**SHORT EXERCISE**
Copy, exactly and only, the lines from the one with "Write the bpy" up to and including the one with "PI = math.pi", leaving pictures out.
— start of PROVIDED DATA —
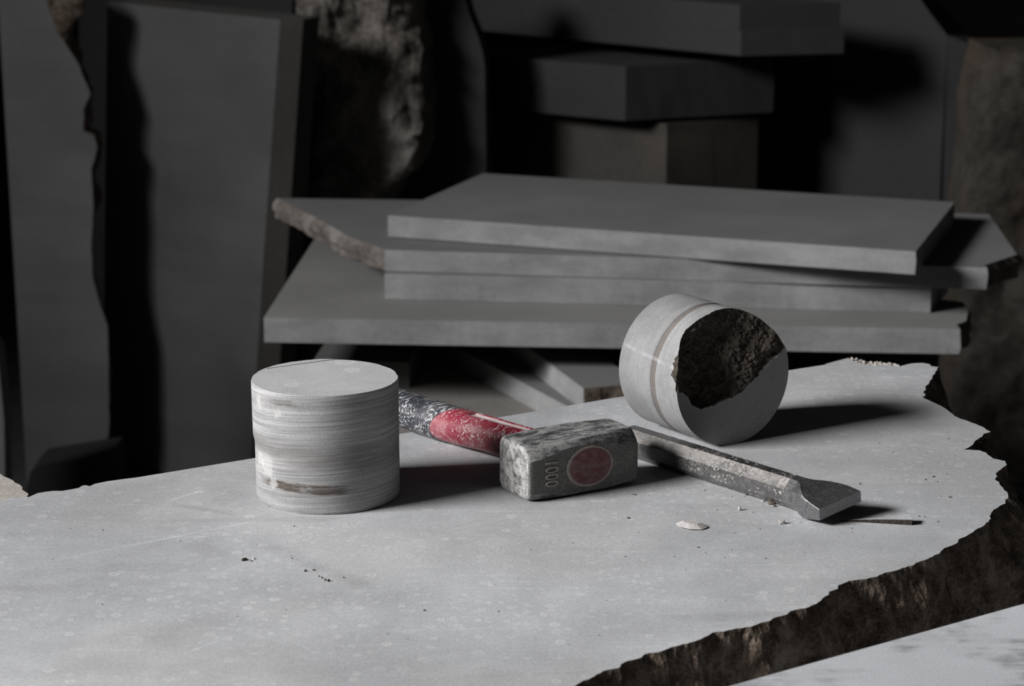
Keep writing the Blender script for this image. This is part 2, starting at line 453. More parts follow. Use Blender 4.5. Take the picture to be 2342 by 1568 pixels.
def frame(P, yaw, lean=0.0):
    """standing slab: local x to its right, y up, z out of its face; yaw turns the face to the left, lean tips it back"""
    n = Vector((-sin(yaw), -cos(yaw), 0)); x = Vector((cos(yaw), -sin(yaw), 0)); u = Vector((0, 0, 1))
    n2 = (n * cos(lean) + u * sin(lean)); u2 = (u * cos(lean) - n * sin(lean))
    M = Matrix(((x.x, u2.x, n2.x, P[0]), (x.y, u2.y, n2.y, P[1]), (x.z, u2.z, n2.z, P[2]), (0, 0, 0, 1)))
    return M, n2
def stand(pxs, P, yaw, lean=0.0):
    M, n = frame(P, yaw, lean); Mi = M.inverted(); out = []
    for p in pxs:
        q = Mi @ hit(p[0], p[1], P, n)
        out.append((q.x, q.y, *(p[2:] if len(p) > 2 else (0, 0, 0))))
    return out, M

FLOOR = -0.68
def box(name, x0, x1, y0, y1, z0, z1, m, parent=None):
    V = [(x, y, z) for x in (x0, x1) for y in (y0, y1) for z in (z0, z1)]
    return mesh(name, V, [(0, 1, 3, 2), (4, 6, 7, 5), (0, 4, 5, 1), (2, 3, 7, 6), (0, 2, 6, 4), (1, 5, 7, 3)], m, parent)
tag(box('floor', -7, 5, -2, 7.2, FLOOR - .05, FLOOR, M_floor), kind='structure')
tag(box('wall_back', -7, 5, 7.0, 7.2, FLOOR, 3.2, M_wall), kind='structure')
tag(box('wall_left', -7.2, -7, -2, 7.2, FLOOR, 3.2, M_wall), kind='structure')
tag(box('wall_right', 5, 5.2, -2, 7.2, FLOOR, 3.2, M_wall), kind='structure')
tag(box('ceiling', -7, 5, -2, 7.2, 3.2, 3.3, M_wall), kind='structure')

# ---- the slab used as a workbench
S, R, B = (.0007, 0, 0), (.010, .017, 1), (.012, .018, 1)
b = lambda am, fl: (am, fl, 1)
OUT = [(-420, 1222, *S), (-60, 1158, *S), (0, 1146, *S), (20, 1141, *S), (35, 1137, *S), (66, 1136, *S), (82, 1129, *S), (86, 1127, *S), (105, 1124, *S), (122, 1122, *S), (142, 1122, *S),
       (165, 1118, *S), (180, 1115, *S), (188, 1110, *S), (196, 1109, *S), (206, 1111, *S), (216, 1106, *S), (245, 1100, *S), (320, 1090, *S), (588, 1046, *S), (950, 986, *S),
       (1130, 956, *S), (1400, 910, *S), (1800, 847, *S), (1885, 834, *S), (1891, 831, *S), (1940, 818, *b(.004, .022)),
       (1952, 824, *b(.006, .030)), (1975, 833, *b(.006, .034)), (2000, 836, *b(.006, .034)), (2040, 835, *b(.006, .012)), (2060, 836, *b(.005, .004)), (2085, 831, *b(.005, .003)), (2110, 829, *b(.005, .003)),
       (2125, 832, *b(.005, .003)), (2130, 837, *b(.005, .004)), (2147, 839, *b(.006, .010)), (2140, 850, *b(.006, .016)), (2118, 885, *b(.006, .016)), (2114, 895, *b(.006, .014)),
       (2117, 903, *b(.005, .012)), (2110, 908, *b(.005, .010)), (2150, 926, *b(.005, .010)), (2195, 957, *b(.005, .006)), (2235, 970, *b(.005, .005)), (2266, 987, *b(.005, .008)),
       (2250, 992, *b(.005, .012)), (2228, 1011, *b(.005, .014)), (2208, 1027, *b(.005, .012)), (2240, 1029, *b(.005, .010)), (2255, 1034, *b(.005, .010)), (2270, 1048, *b(.006, .010)),
       (2298, 1054, *b(.006, .014)), (2301, 1061, *b(.007, .018)), (2288, 1074, *b(.008, .022)), (2278, 1084, *b(.008, .026)), (2276, 1096, *b(.008, .028)), (2292, 1110, *b(.008, .030)),
       (2307, 1134, *b(.009, .030)), (2298, 1152, *b(.009, .030)), (2270, 1169, *b(.009, .028)), (2264, 1186, *b(.009, .024)), (2248, 1200, *b(.009, .020)), (2190, 1238, *b(.010, .014)),
       (2154, 1258, *R), (2136, 1273, *R), (2070, 1296, *R), (2034, 1307, *R), (2007, 1318, *R), (1932, 1333, *R), (1912, 1345, *R), (1898, 1353, *R), (1874, 1376, *R), (1865, 1382, *R),
       (1834, 1391, *R), (1780, 1409, *R), (1767, 1418, *R), (1727, 1429, *R), (1683, 1436, *R), (1634, 1447, *R), (1585, 1465, *R), (1531, 1483, *R), (1471, 1498, *R), (1447, 1507, *R),
       (1418, 1518, *R), (1416, 1527, *R), (1380, 1534, *R), (1358, 1545, *R), (1322, 1568, *R), (1240, 1600, *R), (1100, 1645, *S), (800, 1715, *S), (0, 1800, *S), (-700, 1800, *S)]
TH = .17
t = slab('stone_slab', flat(OUT, 0.0), TH, Tz(0), [M_table, M_table, M_brown], step=.0028, rows=34, freq=38, seed=2.0)
tag(t, 'broad pale grey sawn stone slab used as a bench, right edge broken off', 'stone slab')

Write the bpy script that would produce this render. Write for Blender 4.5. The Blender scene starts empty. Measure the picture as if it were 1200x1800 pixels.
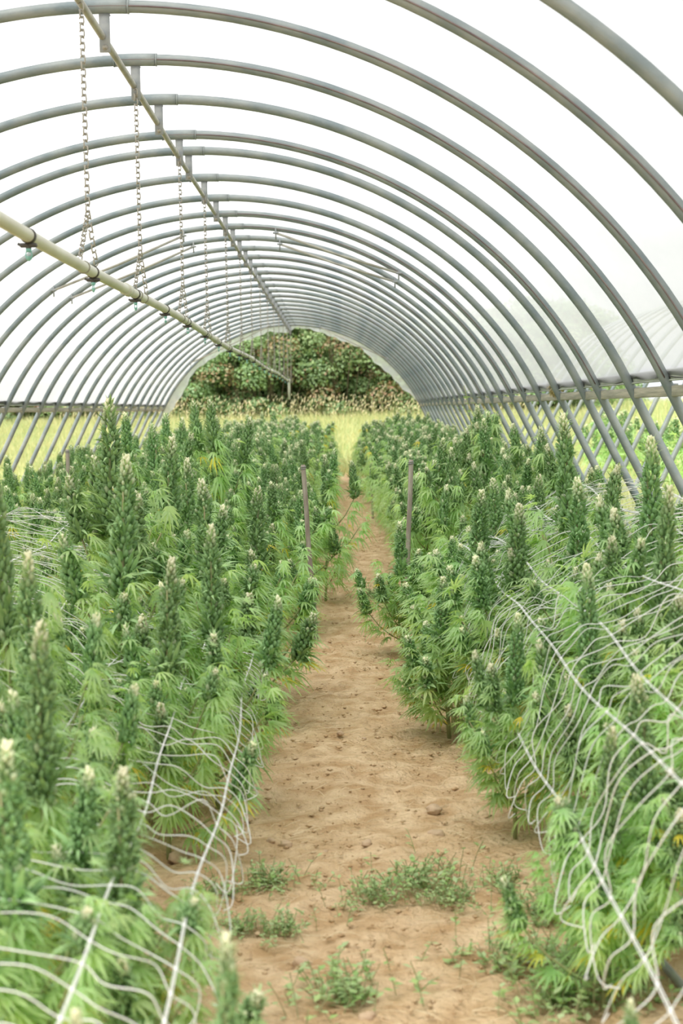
import bpy, math, random
import numpy as np
from mathutils import Matrix, Vector
random.seed(7); rng = np.random.default_rng(7)
sc = bpy.context.scene; col = sc.collection
PI = math.pi

# ------------------------------------------------------------------ camera
EYE = 1.6
FPX = 2800.0
cam = bpy.data.cameras.new('camera'); camo = bpy.data.objects.new('camera', cam); col.objects.link(camo)
cam.sensor_fit = 'VERTICAL'; cam.sensor_height = 36.0; cam.lens = 36.0 * FPX / 1800
cam.clip_start = 0.05; cam.clip_end = 600
CM = Matrix.Translation((0, 0, EYE)) @ Matrix.Rotation(PI/2 - math.atan(181/FPX), 4, 'X') @ Matrix.Rotation(-0.020, 4, 'Z')
camo.matrix_world = CM
cam.dof.use_dof = True; cam.dof.focus_distance = 9.5; cam.dof.aperture_fstop = 4.0
sc.camera = camo

# ------------------------------------------------------------------ world, sun, exposure
w = bpy.data.worlds.new('world'); sc.world = w; w.use_nodes = True
nt = w.node_tree; nt.nodes.clear()
tc = nt.nodes.new('ShaderNodeTexCoord'); sep = nt.nodes.new('ShaderNodeSeparateXYZ')
rmp = nt.nodes.new('ShaderNodeValToRGB'); bg = nt.nodes.new('ShaderNodeBackground'); wo = nt.nodes.new('ShaderNodeOutputWorld')
nt.links.new(tc.outputs['Generated'], sep.inputs[0]); nt.links.new(sep.outputs['Z'], rmp.inputs[0])
rmp.color_ramp.elements[0].position = 0.0; rmp.color_ramp.elements[0].color = (0.93, 0.96, 1.0, 1)
rmp.color_ramp.elements[1].position = 0.9; rmp.color_ramp.elements[1].color = (1.0, 1.0, 1.0, 1)
nt.links.new(rmp.outputs[0], bg.inputs[0]); bg.inputs[1].default_value = 0.72
nt.links.new(bg.outputs[0], wo.inputs[0])
sun = bpy.data.lights.new('sun', 'SUN'); sun.energy = 5.0; sun.angle = math.radians(50); sun.color = (1, 0.97, 0.92)
suno = bpy.data.objects.new('sun', sun); col.objects.link(suno); suno.rotation_euler = (math.radians(24), math.radians(-14), 0)
sc.view_settings.view_transform = 'Standard'; sc.view_settings.look = 'None'
sc.view_settings.gamma = 1; sc.view_settings.use_curve_mapping = False
sc.view_settings.exposure = 0.55
cy = sc.cycles
cy.max_bounces = 7; cy.diffuse_bounces = 4; cy.glossy_bounces = 2; cy.transmission_bounces = 5; cy.transparent_max_bounces = 8
cy.use_denoising = True; cy.caustics_reflective = False; cy.caustics_refractive = False
cy.sample_clamp_indirect = 4

# ------------------------------------------------------------------ materials
def mat(name, c, rough=0.6, metal=0.0, spec=0.5, c2=None, scale=8, detail=4, bump=0, bscale=None, trans=0, tc_=None,
        attr=None, ca=None, objrand=0, stretch=None, lo=0.35, hi=0.65):
    m = bpy.data.materials.new(name); m.use_nodes = True; n = m.node_tree; N = n.nodes; L = n.links
    p = N['Principled BSDF']; out = N['Material Output']
    p.inputs['Roughness'].default_value = rough; p.inputs['Metallic'].default_value = metal
    p.inputs['Specular IOR Level'].default_value = spec
    co = N.new('ShaderNodeTexCoord'); src = co.outputs['Object']
    if stretch:
        mp = N.new('ShaderNodeMapping'); mp.inputs['Scale'].default_value = stretch
        L.new(src, mp.inputs[0]); src = mp.outputs[0]
    rgb = N.new('ShaderNodeRGB'); rgb.outputs[0].default_value = (*c, 1); cur = rgb.outputs[0]
    if c2:
        nz = N.new('ShaderNodeTexNoise'); nz.inputs['Scale'].default_value = scale; nz.inputs['Detail'].default_value = detail
        L.new(src, nz.inputs['Vector'])
        mr = N.new('ShaderNodeMapRange'); mr.inputs[1].default_value = lo; mr.inputs[2].default_value = hi
        L.new(nz.outputs[0], mr.inputs[0])
        mx = N.new('ShaderNodeMix'); mx.data_type = 'RGBA'; L.new(mr.outputs[0], mx.inputs[0])
        L.new(cur, mx.inputs[6]); mx.inputs[7].default_value = (*c2, 1); cur = mx.outputs[2]
    if attr:
        for an, cc in attr:
            at = N.new('ShaderNodeAttribute'); at.attribute_name = an
            mx = N.new('ShaderNodeMix'); mx.data_type = 'RGBA'; L.new(at.outputs['Fac'], mx.inputs[0])
            L.new(cur, mx.inputs[6]); mx.inputs[7].default_value = (*cc, 1); cur = mx.outputs[2]
    if objrand:
        oi = N.new('ShaderNodeObjectInfo'); hs = N.new('ShaderNodeHueSaturation')
        mr = N.new('ShaderNodeMapRange'); mr.inputs[3].default_value = 1-objrand; mr.inputs[4].default_value = 1+objrand
        L.new(oi.outputs['Random'], mr.inputs[0]); L.new(mr.outputs[0], hs.inputs['Value'])
        mr2 = N.new('ShaderNodeMapRange'); mr2.inputs[3].default_value = 0.5-objrand*0.08; mr2.inputs[4].default_value = 0.5+objrand*0.08
        L.new(oi.outputs['Random'], mr2.inputs[0]); L.new(mr2.outputs[0], hs.inputs['Hue'])
        L.new(cur, hs.inputs['Color']); cur = hs.outputs[0]
    L.new(cur, p.inputs['Base Color'])
    if bump:
        b = N.new('ShaderNodeTexNoise'); b.inputs['Scale'].default_value = bscale or scale*3; b.inputs['Detail'].default_value = 6
        L.new(src, b.inputs['Vector'])
        bn = N.new('ShaderNodeBump'); bn.inputs['Strength'].default_value = bump; bn.inputs['Distance'].default_value = 0.035 if name == 'dirt' else 0.02
        L.new(b.outputs[0], bn.inputs['Height']); L.new(bn.outputs[0], p.inputs['Normal'])
    if trans:
        t = N.new('ShaderNodeBsdfTranslucent')
        if tc_:
            mx = N.new('ShaderNodeMix'); mx.data_type = 'RGBA'; mx.blend_type = 'MULTIPLY'; mx.inputs[0].default_value = 1
            L.new(cur, mx.inputs[6]); mx.inputs[7].default_value = (*tc_, 1); L.new(mx.outputs[2], t.inputs[0])
        else: L.new(cur, t.inputs[0])
        ms = N.new('ShaderNodeMixShader'); ms.inputs[0].default_value = trans
        L.new(p.outputs[0], ms.inputs[1]); L.new(t.outputs[0], ms.inputs[2]); L.new(ms.outputs[0], out.inputs[0])
    return m

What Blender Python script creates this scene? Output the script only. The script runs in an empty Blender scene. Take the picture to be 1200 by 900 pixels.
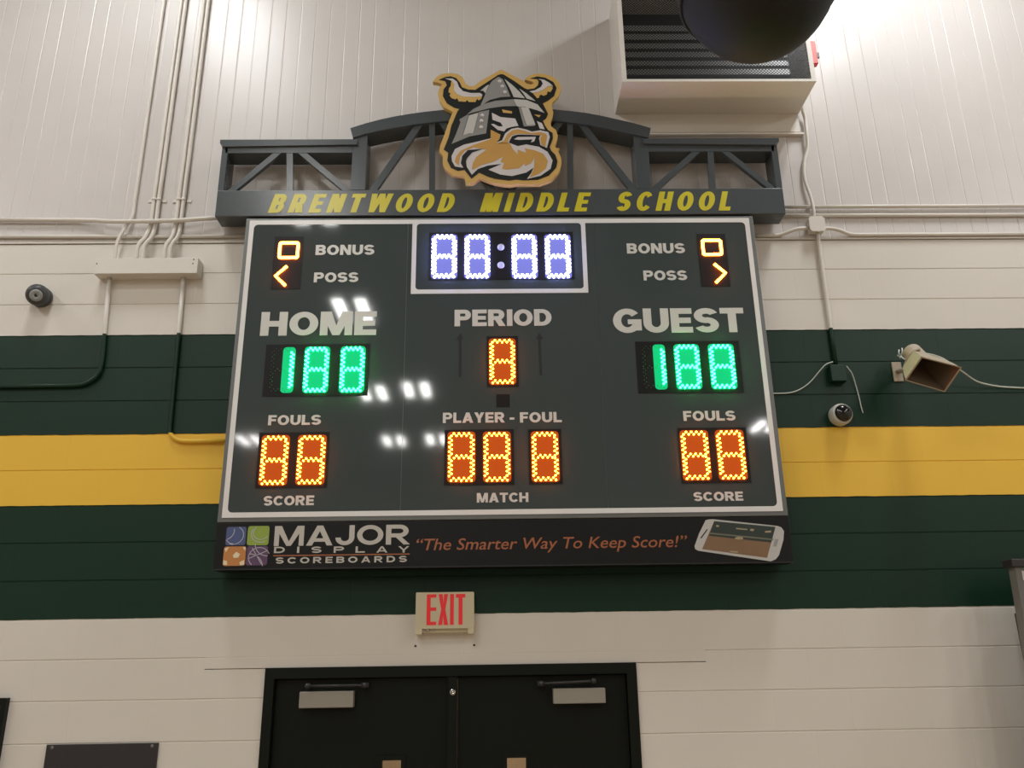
import bpy, bmesh, math, random
import numpy as np
from mathutils import Vector, Matrix
random.seed(4)
SC = bpy.context.scene
COL = SC.collection

# ------------------------------------------------------------------ camera
YAW, PITCH, ROLL = 0.0205186, 0.3180686, -0.0153135
DIST, FPX = 4.61883, 970.0
Z0 = 2.49                      # lower edge of the painted bands on the wall
CAMZ = Z0 - 0.21935
CRS = 0.2032                   # one block course
_cy, _sy, _cp, _sp = math.cos(YAW), math.sin(YAW), math.cos(PITCH), math.sin(PITCH)
FWD = Vector((_sy*_cp, _cy*_cp, _sp))
RT0 = Vector((_cy, -_sy, 0)); UP0 = RT0.cross(FWD)
RT = RT0*math.cos(ROLL) + UP0*math.sin(ROLL)
UP = UP0*math.cos(ROLL) - RT0*math.sin(ROLL)
CAM = Vector((0, -DIST, CAMZ))
cd = bpy.data.cameras.new('camera'); co = bpy.data.objects.new('camera', cd); COL.objects.link(co)
cd.sensor_fit = 'HORIZONTAL'; cd.sensor_width = 36; cd.lens = FPX/1200*36; cd.clip_start = .05; cd.clip_end = 200
co.matrix_world = Matrix(((RT.x, UP.x, -FWD.x, CAM.x), (RT.y, UP.y, -FWD.y, CAM.y), (RT.z, UP.z, -FWD.z, CAM.z), (0, 0, 0, 1)))
SC.camera = co

# ------------------------------------------------------------------ light and exposure
SC.view_settings.view_transform = 'Standard'; SC.view_settings.look = 'None'
SC.view_settings.exposure = 0.0; SC.view_settings.gamma = 1.0; SC.view_settings.use_curve_mapping = False
w = bpy.data.worlds.new('world'); SC.world = w; w.use_nodes = True
w.node_tree.nodes['Background'].inputs[0].default_value = (.5, .5, .5, 1)
w.node_tree.nodes['Background'].inputs[1].default_value = .2
LAMPZ, LAMPW = 7.62, 52.0
def strip_lamp(x, y, power, col=(1, .95, .87), sx=.17, sy=.95):
    l = bpy.data.lights.new('high_bay_lamp', 'AREA'); l.shape = 'RECTANGLE'; l.size = sx; l.size_y = sy
    l.energy = power; l.color = col
    o = bpy.data.objects.new('high_bay_lamp', l); COL.objects.link(o); o.location = (x, y, LAMPZ)
LAMPS = [(-2.3, -1.5), (2.85, -1.3), (-6.4, -1.5), (6.9, -1.4),
         (-2.3, -8.1), (5.4, -9.6), (-6.4, -8.1), (-2.3, -4.8), (-6.4, -4.8), (6.9, -4.8), (6.9, -8.1),  # outer lamps of the second row are unseen, added to hold the light level
         (-2.6, -12.5), (-1.66, -12.3), (-2.65, -16.6), (-1.53, -16.5), (-6.3, -16.4), (6.7, -15.5)]  # two far fixtures each doubled by an added lamp for the board's reflections
for lx, ly in LAMPS:
    tint = ((.97, .95, .99) if abs(lx) > 4 else (.97, .99, 1.0)) if ly > -2 else ((1, .97, .95) if abs(lx) > 4 else (1, .99, .95))
    for s in (-.18, .18):
        strip_lamp(lx+s, ly, LAMPW*(.6 if ly > -2 else .6 if ly > -5 else .66)*(1.35 if lx > 2 else 1), tint)

# ------------------------------------------------------------------ helpers
def P(u, v, d=0.0):
    """point of the plane y = -d seen at photo pixel (u, v)"""
    r = FWD + RT*((u-600)/FPX) + UP*((450-v)/FPX)
    return CAM + r*((-d + DIST)/r.y)
def PX(u, v, d=0.0):
    p = P(u, v, d); return (p.x, p.z)
def ray_plane(u, v, pt, n):
    r = FWD + RT*((u-600)/FPX) + UP*((450-v)/FPX)
    return CAM + r*((pt-CAM).dot(n)/r.dot(n))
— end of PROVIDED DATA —
**SOLUTION**
Write the bpy script that would produce this render. Write for Blender 4.5. The Blender scene starts empty. Measure the picture as if it were 1200x1800 pixels.
import bpy, math, random
import numpy as np
from mathutils import Matrix, Vector
random.seed(7); rng = np.random.default_rng(7)
sc = bpy.context.scene; col = sc.collection
PI = math.pi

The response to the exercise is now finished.